When I took the front wheel apart, the already cracked hub pretty much crumbled in my hands. The pot metal was so badly broken down it crumbled like stale bread. It was originally broke both in the middle, between the left two fins, and both flanges had lost several spoke holes in a cluster that had been epoxied back in place. The wheel bearing turned it was so messed up. The tires still had their flashing nipples on the tread but the rear tire was yellowed badly on the left side. The tires, rear rack, and bars have found a new home already, the cg will get saved for a Colson in the shed.
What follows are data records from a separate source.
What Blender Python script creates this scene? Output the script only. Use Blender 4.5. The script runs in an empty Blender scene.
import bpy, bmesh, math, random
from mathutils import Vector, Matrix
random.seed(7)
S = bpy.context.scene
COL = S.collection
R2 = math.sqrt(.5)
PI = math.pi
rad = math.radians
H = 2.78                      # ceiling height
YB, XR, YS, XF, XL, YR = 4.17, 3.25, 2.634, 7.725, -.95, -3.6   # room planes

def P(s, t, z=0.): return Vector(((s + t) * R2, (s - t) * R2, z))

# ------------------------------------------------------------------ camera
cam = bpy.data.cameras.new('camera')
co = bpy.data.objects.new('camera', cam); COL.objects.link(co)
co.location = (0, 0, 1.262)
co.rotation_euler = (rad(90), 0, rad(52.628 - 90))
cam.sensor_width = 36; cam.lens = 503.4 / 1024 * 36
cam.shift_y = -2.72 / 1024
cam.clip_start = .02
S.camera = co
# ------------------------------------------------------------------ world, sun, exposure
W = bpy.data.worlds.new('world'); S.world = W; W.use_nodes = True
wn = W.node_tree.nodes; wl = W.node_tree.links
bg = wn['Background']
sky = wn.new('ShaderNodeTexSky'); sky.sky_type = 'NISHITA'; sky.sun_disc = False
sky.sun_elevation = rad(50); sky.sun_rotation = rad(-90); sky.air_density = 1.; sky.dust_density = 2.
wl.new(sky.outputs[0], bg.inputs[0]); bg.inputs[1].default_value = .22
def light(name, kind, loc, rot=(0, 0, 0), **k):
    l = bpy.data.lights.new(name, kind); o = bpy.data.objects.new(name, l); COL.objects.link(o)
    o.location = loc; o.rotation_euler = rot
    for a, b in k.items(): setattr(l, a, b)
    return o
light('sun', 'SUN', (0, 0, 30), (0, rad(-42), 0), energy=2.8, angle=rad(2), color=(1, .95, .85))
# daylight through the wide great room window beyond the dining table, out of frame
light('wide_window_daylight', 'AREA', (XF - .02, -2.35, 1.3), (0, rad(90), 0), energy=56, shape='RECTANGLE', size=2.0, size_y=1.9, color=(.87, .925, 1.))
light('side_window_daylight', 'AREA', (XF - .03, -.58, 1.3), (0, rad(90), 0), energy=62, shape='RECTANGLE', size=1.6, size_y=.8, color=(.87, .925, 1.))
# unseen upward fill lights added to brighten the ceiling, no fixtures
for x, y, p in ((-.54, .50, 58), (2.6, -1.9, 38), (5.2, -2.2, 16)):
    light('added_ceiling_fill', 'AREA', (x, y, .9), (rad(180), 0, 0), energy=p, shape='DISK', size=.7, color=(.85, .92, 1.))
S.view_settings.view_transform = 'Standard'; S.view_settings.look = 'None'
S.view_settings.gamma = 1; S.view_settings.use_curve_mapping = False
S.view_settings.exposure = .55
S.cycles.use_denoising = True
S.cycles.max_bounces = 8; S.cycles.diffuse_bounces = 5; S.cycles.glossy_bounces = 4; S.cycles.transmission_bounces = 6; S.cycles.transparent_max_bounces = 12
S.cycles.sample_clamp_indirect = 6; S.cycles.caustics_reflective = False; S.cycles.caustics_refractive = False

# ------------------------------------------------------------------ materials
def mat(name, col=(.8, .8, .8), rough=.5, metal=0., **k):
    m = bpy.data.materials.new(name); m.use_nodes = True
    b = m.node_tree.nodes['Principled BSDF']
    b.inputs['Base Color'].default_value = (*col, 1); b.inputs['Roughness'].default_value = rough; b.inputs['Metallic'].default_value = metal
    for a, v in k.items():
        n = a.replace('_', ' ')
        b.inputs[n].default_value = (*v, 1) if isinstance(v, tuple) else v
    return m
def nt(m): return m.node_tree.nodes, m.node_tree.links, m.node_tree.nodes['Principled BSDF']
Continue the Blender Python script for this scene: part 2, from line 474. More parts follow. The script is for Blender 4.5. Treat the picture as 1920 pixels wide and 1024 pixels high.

Its hard to tell what shape the bike was in when the former owner got it, but by the look of the work done on it he wasn't likely capable of swapping hubs. The spokes were rusted to the point of being thread thin some areas.
 
Another possibility, the bike could've been cobbled together in the '50s from then-junk parts. No connections between CWC and Sears, those hubs were swapped in, when they were likely in much better condition! And CWC built under many badges, their house brand being Road Master, but also Speed King, Hawthorne, etc.
 
A Riviera friend of mine just gave me a bunch of bicycle stuff (30# worth) from his late father’s shop. Two large coffee cans full of BB cups and bearings. Send me some dimensions and I’ll send you a set ( for the cost of shipping) if I have any that match.

Ed
 
Anything is possible I suppose, but if it were done early on, why swap what was likely ND hubs for a pair of Elgin hubs? I don't see the benefit, and the front was definitely a downgrade considering how it broke apart.
Were these finned Musselman hubs only used on Elgin/JC Higgins bikes? I found it odd that its got a Musselman brake arm, not 'Elgin'. Most that I've seen all had Elgin or JCH scripted brake arms.

I did find a Roadmaster badge in the one box but didn't equate it to this bike because its got blue paint on the back of it, and this bike doesn't show any signs of every being blue. The screw spacing fits though.